This is a notable game for a few reasons. Firstly, it was developed by KaZe, a company known for their excellent Saturn pinball games Last Gladiators and Necronomicon, and their more experimental pinball games Power Rangers Zeo Full Tilt Battle Pinball on Playstation, and Akira Psycho Ball on PS2. Secondly, it's a Japan-only release based on a western property, which is mildly interesting itself, but on top of that, it seems to have only been available to buy in one place: the gift shop at Jurassic Park Institute Tour, an edicational interactive museum exhibit thing.
That's where the interest stops, though, as the game itself is about what you'd expect from some cheap knocked-out crap sold in a tourist attraction gift shop. It's a collection of mini-games, which aren't even original, just Jurassic Park-themed knock offs of existing games. There's Cross Dinosaur, which is just Frogger, except you're a little safari man running across a valley while trying not to get trampled by triceratops. Next is Danger Zone, which has you playing as a parasaurolophus who has to repeatedly get from the left side of the screen to the right side of the screen while avoiding volcanic rocks falling from the 'bove.

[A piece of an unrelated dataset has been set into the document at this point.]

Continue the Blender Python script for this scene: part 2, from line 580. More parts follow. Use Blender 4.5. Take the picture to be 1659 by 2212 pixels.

Egg Guard is the old Game and Watch game Egg, except there's six channels instead of four, and it's a lot slower. It's themed as you being a pteranodon sat in your nest at the centre of the screen protecting your eggs from poachers who come slowly walking down the six channels. I actually had to lose all my lives on purpose in this game, since even when they get to your nest, the poachers will just stand there for several seconds before taking an egg. Rexcercise is another Game and Watch game, this time being Flagman, one of the worst G&W games, which isn't made any better by the presence of a T-Rex.
The final game is Take Meat, which is a slightly more complex and interesting version of Danger Zone (relatively speaking). You now go back and forth across the screen instead of repeatedly going from left to right, and when you're at the right edge of the screen, you can pick up multiple pieces of meat before returning, which gets you more points while slowing down your movement. Also, you're know avoiding mortars being fire by a little man atop a nearby cliff instead of volcanic rocks. There's also a gallery mode, where high scores are rewarded by tiny, very low resolution screenshots from the first three Jurassic Park movies.
The curiosity is all this game has going for it, really. It's not worth your time, and the unusualy circumstances of its release mean that it's definitely not worth the ridiculous prices a real copy fetches online, either. The Game Boy Color and Advance are two systems reknowned for low quality licensed games, and Jurassic Park Institute Tour: Dinosaur Rescue lives up to that stereotype every step of the way.